Muhsen Tahir sprach mit Ashanews über die Entscheidungen des KNR Generalsekretariats
© Ashanews

Unabhängig von den beschriebenen Repressionen führt der KNR seine politische Arbeit fort und plant die Wiedereröffnung seiner Büros. Muhsen Taher, Sprecher des KNR für Kommunalräte, erklärte in einem Interview gegenüber Ashanews, das Generalsekretariat des KNRs habe bereits Entscheidungen bezüglich der Instandsetzung, Restrukturierung und Wiedereröffnung seiner Büros getroffen. Alle Formen friedlicher politischer Aktivität würden auch weiterhin im In- und Ausland fortgeführt. Diese Entscheidungen gehen auf die erste reguläre Sitzung des KNR Generalsekretariats seit Beginn der Schließungen durch die PYD zurück, die am 24. März 2017 stattfand. Ebenfalls in dieser Sitzung wurde über Möglichkeiten der Ausweitung der Aktivitäten des KNR entschieden. Einerseits ist eine erweiterte Öffnung in Richtung der nationalen Opposition angedacht, andererseits soll vor allem die politische Vision des KNR von einem demokratischen, parlamentarischen und föderalen Syrien, das das Kurdische Volk in seiner Verfassung anerkennt und seine Rechte in Übereistimmung mit internationalen Abkommen und Konventionen gewährt, weiter verfolgt werden.
Auch die Praktiken und Aktivitäten der PYD der letzten Tage wurden intensiv diskutiert. Der KNR will sich nicht nur um die Instandsetzung und Wiedereröffnung seiner Büros bemühen, sondern sich auch aktiv gegen die Repressionspraktiken stellen, bis diese eingestellt und alle Gefangenen freigelassen werden.

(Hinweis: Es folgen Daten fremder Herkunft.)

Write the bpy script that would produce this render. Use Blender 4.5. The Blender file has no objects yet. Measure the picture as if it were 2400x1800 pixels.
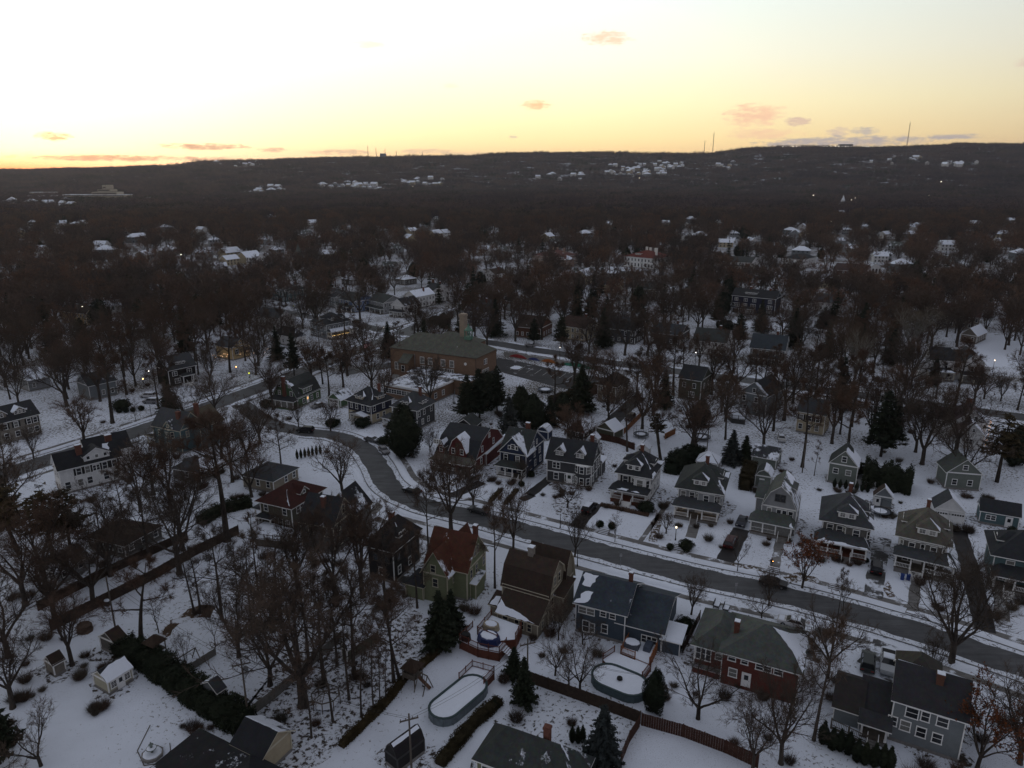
import bpy, math, random
import numpy as np
from mathutils import Vector
R = math.radians
sc = bpy.context.scene
COL = sc.collection
# ---------------------------------------------------------------- camera
F = 1664.0; PIT = R(16.4); CAMH = 68.0
cam = bpy.data.cameras.new('camera'); camo = bpy.data.objects.new('camera', cam); COL.objects.link(camo)
cam.sensor_width = 36.0; cam.lens = 36.0 * F / 2400.0; cam.clip_start = 1.0; cam.clip_end = 30000.0
camo.location = (0, 0, CAMH); camo.rotation_euler = (math.pi / 2 - PIT, 0, 0)
sc.camera = camo
# ---------------------------------------------------------------- colour management
sc.view_settings.view_transform = 'Standard'; sc.view_settings.look = 'None'
sc.view_settings.exposure = 0.5; sc.view_settings.gamma = 1.0
sc.cycles.max_bounces = 4; sc.cycles.diffuse_bounces = 2; sc.cycles.glossy_bounces = 2
sc.cycles.transparent_max_bounces = 8; sc.cycles.volume_bounces = 0
SUN_AZ = R(-36.0)      # measured from +Y towards +X: the sun has just gone behind the left end of the ridge
# ---------------------------------------------------------------- world: dusk sky after sunset
w = bpy.data.worlds.new('World'); sc.world = w; w.use_nodes = True
nt = w.node_tree; N = nt.nodes; L = nt.links
for n in list(N): N.remove(n)
def node(t, **k):
    n = N.new(t)
    for a, b in k.items(): setattr(n, a, b)
    return n
def mth(op, a, b=None, c=None, clamp=False):
    n = N.new('ShaderNodeMath'); n.operation = op; n.use_clamp = clamp
    for i, v in enumerate((a, b, c)):
        if v is None: continue
        if isinstance(v, (int, float)): n.inputs[i].default_value = v
        else: L.new(v, n.inputs[i])
    return n.outputs[0]
def ramp(fac, stops):
    n = N.new('ShaderNodeValToRGB'); cr = n.color_ramp
    while len(cr.elements) < len(stops): cr.elements.new(0.5)
    for e, (p, c) in zip(cr.elements, stops): e.position = p; e.color = (c[0], c[1], c[2], 1)
    L.new(fac, n.inputs[0]); return n.outputs[0]
def mixc(fac, a, b, bt='MIX'):
    n = N.new('ShaderNodeMix'); n.data_type = 'RGBA'; n.blend_type = bt
    for s, v in ((n.inputs[0], fac), (n.inputs[6], a), (n.inputs[7], b)):
        if isinstance(v, (int, float)): s.default_value = v
        elif isinstance(v, tuple): s.default_value = (*v, 1)
        else: L.new(v, s)
    return n.outputs[2]
tc = node('ShaderNodeTexCoord'); sx = node('ShaderNodeSeparateXYZ'); L.new(tc.outputs['Generated'], sx.inputs[0])
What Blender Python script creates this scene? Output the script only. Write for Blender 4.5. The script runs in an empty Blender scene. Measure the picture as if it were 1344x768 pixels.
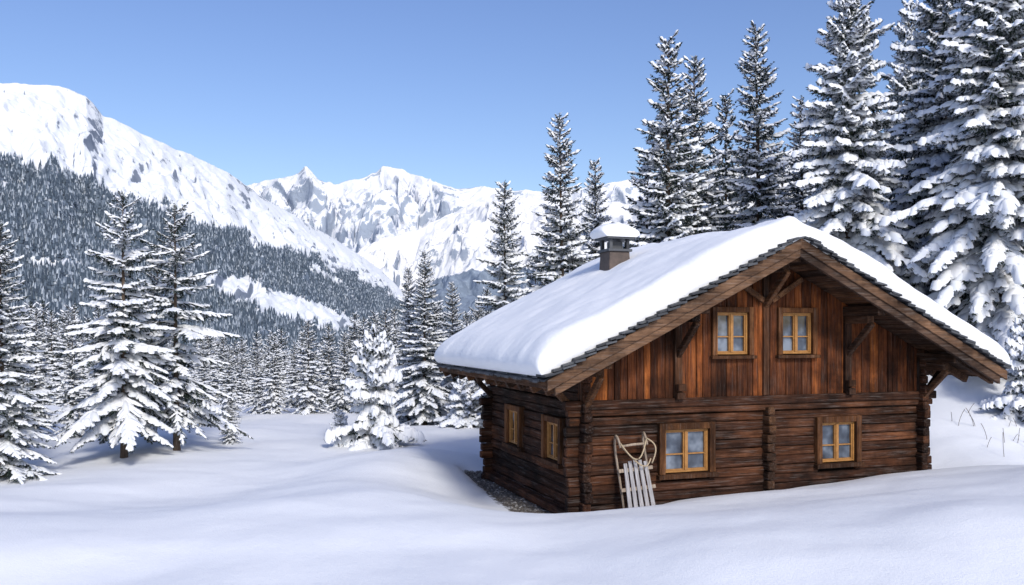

Aufnahme der Tabqa Talsperre von 2012
© Adamkou

Aufgrund der kürzlich rund um Damaskus, Hama und andernorts erneut ausgebrochenen Kämpfe sowie der Gefahr, die ein Zusammenbruch des bei Gefechten stark beschädigten Tabqa-Staudamms am Euphrat bedeuten würde, bleibt die Aufmerksamkeit der internationalen Gemeinschaft und der Medien für politische Repressionen und Rechtsverletzungen in den kurdischen Regionen gering. Kurdische Syrer in Deutschland haben  deshalb am 25. März in einer (vom Komitee gegen den Terror der PYD/PKK in Syrisch-Kurdistan organiserten) Protestaktion vor dem PYD Büro in Berlin auf die Situation aufmerksam gemacht und forderten eine Listung der PYD und ihres militärischen Arms als terroristische Organisation.
Für die Gesamtsituation Syriens sind die Kämpfe in den oben genannten arabischen Gegenden derzeit Schwerpunkt der Berichterstattungen. Insbesondere der bedenkliche Zustand des laut Berichten des libanesischen Fernsehsenders Al-Mayadeen bereits teilweise eingestürzten Staudamms Tabqa am Euphrat macht die andauernden Kämpfe in dieser Region zu einer Bedrohung für ganz Syrien. Zum einen ist die Versorgung mit Strom und Wasser zu weiten Teilen von diesem größten Staudamm des Landes abhängig; der Betrieb des Kraftwerks sei laut Al-Mayadeen infolge eines Beschusses der Steuerung bereits eingestellt worden. Zum anderen droht eine Überflutung durch die im Frühling Syrien erreichenden Wassermengen. Außerdem befürchten Mitglieder der arabischen Opposition weitreichende Repressionen auch der arabischen Bevölkerung in den umkämpften Gebieten.
Ohne die Geschehnisse in den arabischen Landesteilen und ihre Auswirkungen für ganz Syrien außer aucht zu lassen, sehen wir es als unsere Aufgabe, auch weiterhin die Situation in den mehrheitlich kurdischen Regionen und die Einhaltung der Menschenrechte vor Ort zu beobachten und darüber zu berichten.